Michigan State Rep. Mike Shirkey has introduced legislation to remove the 10 percent cap on electric choice.

A news release said that House Bill 5184 would also, “open Michigan’s electricity market to full competition.”

State Rep. Mike Shirkey’s bill would create a fully competitive retail electricity market in Michigan, which would end the monopoly-style system that economists claim has cost Michigan job providers and families $3 billion since 2008.  The Michigan Electric Customer Freedom Act will deliver more affordable electric service and more tools to manage energy costs to Michigan customers in a safe and reliable manner, saving companies and families hundreds of millions on their electricity bills each year.

“In 2012, Governor Snyder called on policymakers to begin the process of crafting reforms and improvements to Michigan’s current energy law,” said Shirkey, R-Clarklake. “Nowhere is reform more critical than in empowering Michiganders with the freedom to cost-compare before choosing their own electricity supplier.

“Giving Michigan job makers and families a fully competitive retail electricity market will lower rates, help families manage and save on their energy costs, and ensure that customers who want to purchase ‘green’ energy have every chance to do it as cost effectively as possible.”

House Bill 5184 would remove the 10 percent cap on electric choice and open Michigan’s electricity market to full competition.  This measure also provides robust protections for our critically important utilities as Michigan navigates from its hybrid model to a fully competitive model.

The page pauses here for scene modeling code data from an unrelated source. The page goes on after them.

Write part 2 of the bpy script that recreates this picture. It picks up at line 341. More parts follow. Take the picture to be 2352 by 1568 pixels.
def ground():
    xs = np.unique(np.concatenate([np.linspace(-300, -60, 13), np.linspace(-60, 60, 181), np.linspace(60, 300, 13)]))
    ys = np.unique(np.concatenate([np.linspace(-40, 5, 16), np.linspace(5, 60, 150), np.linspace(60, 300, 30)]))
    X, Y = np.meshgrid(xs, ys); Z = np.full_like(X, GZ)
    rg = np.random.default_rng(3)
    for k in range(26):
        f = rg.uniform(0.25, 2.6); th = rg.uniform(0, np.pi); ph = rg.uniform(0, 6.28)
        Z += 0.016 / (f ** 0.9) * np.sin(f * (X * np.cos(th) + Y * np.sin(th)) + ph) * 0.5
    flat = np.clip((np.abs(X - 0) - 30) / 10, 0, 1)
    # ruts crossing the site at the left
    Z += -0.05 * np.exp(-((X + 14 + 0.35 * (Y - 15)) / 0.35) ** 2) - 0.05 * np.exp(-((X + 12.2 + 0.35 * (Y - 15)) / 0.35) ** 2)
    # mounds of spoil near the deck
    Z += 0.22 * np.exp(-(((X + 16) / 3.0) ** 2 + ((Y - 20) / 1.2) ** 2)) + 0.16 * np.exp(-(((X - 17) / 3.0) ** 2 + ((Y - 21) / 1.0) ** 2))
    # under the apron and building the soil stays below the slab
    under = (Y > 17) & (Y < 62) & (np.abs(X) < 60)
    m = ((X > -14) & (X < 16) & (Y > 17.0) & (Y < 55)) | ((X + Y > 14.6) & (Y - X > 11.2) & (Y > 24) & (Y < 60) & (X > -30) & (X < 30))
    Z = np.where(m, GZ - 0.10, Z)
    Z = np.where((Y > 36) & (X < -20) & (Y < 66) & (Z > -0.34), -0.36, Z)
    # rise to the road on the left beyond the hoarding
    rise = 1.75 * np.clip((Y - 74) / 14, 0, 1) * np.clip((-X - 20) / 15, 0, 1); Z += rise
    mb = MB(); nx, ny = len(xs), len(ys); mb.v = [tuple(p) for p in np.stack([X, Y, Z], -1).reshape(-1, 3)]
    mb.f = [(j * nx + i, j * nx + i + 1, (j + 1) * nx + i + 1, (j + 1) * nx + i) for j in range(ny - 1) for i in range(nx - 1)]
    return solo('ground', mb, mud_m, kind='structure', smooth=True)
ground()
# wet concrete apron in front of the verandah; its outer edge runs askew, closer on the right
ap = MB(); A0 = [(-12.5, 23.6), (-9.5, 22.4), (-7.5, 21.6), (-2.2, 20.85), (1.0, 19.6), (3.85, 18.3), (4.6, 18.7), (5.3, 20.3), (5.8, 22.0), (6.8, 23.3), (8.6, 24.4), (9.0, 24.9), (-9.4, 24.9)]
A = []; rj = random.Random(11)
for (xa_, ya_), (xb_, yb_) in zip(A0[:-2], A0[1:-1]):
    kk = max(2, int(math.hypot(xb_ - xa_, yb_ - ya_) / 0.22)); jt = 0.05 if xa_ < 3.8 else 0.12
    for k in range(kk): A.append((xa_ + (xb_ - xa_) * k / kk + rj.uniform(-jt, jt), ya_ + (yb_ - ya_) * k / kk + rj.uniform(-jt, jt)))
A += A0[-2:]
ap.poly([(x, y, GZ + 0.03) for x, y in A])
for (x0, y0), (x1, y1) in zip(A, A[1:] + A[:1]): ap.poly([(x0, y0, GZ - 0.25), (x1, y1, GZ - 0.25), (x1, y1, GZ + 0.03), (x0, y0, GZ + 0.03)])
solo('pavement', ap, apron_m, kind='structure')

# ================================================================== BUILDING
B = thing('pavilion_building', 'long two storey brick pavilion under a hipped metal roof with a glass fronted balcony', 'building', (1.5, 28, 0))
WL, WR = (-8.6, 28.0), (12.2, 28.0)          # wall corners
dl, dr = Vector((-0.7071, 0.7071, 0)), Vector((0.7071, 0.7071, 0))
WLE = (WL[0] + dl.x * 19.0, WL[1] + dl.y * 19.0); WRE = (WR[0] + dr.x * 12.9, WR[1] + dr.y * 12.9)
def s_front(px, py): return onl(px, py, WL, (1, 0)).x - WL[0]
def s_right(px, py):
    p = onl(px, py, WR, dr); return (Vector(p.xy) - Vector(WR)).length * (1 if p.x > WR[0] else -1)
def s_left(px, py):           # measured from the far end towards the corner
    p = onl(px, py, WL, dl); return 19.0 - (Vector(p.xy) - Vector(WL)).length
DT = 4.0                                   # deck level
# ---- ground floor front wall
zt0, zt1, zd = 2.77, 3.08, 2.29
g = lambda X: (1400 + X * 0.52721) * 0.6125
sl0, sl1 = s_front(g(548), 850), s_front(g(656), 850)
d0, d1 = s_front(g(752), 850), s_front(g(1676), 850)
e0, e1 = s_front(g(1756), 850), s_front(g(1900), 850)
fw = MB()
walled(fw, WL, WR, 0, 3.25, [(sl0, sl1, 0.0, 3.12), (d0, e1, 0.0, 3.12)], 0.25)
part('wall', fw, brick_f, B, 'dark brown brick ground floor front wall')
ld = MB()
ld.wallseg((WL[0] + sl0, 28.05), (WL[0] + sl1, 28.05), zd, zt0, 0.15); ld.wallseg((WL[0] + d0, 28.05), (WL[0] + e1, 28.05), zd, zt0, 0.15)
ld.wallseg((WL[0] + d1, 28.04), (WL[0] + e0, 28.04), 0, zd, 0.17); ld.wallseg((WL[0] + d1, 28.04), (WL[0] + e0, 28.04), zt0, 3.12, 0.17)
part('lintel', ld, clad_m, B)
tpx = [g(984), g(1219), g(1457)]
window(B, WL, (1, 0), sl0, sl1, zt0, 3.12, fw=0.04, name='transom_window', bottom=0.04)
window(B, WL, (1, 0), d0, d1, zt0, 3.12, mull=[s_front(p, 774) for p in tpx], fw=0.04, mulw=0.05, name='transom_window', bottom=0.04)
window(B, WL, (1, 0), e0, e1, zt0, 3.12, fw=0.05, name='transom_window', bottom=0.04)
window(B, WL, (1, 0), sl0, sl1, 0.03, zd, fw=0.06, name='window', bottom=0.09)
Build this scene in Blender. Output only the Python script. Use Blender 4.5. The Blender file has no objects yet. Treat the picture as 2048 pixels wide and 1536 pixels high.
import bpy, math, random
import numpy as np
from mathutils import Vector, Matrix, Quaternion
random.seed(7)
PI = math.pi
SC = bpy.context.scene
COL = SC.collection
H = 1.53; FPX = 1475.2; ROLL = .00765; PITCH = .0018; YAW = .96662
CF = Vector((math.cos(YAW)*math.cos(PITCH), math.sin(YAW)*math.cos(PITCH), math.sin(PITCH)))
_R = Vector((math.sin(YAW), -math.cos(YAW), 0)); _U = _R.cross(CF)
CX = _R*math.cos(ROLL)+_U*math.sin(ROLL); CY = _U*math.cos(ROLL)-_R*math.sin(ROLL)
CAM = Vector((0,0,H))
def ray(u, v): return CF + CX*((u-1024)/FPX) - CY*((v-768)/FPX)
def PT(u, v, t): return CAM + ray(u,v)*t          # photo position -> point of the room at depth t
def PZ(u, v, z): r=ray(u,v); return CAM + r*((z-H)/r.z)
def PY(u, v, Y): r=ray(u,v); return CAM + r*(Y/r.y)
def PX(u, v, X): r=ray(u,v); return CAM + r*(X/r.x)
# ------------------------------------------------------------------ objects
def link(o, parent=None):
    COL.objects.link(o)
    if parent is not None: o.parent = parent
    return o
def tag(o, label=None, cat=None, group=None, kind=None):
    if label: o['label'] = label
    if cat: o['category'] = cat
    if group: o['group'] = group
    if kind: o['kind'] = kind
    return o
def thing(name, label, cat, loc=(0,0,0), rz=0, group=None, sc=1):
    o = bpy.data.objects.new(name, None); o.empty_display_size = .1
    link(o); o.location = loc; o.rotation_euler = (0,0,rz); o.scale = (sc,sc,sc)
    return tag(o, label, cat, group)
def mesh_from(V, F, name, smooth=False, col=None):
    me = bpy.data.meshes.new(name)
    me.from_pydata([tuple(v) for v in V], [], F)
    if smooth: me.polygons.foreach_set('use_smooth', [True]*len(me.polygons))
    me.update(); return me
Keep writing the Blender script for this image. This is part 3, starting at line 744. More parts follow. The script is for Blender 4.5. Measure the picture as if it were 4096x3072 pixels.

Since 2008, Michigan’s monopoly-style energy policy, which is a byzantine hybrid of a partially regulated/partially deregulated system, has resulted in energy costs for consumers that were $3 billion higher than the lower rates enjoyed in nearby states such as Indiana, Wisconsin, and Ohio, according to economist Dr. Jonathan Lesser and Dr. Philip O’Connor.  The findings were recently published in a formal response to the October “Draft Report on Electric Choice” coauthored by the Chairman of the Michigan Public Service Commission and the Director of the Michigan Energy Office.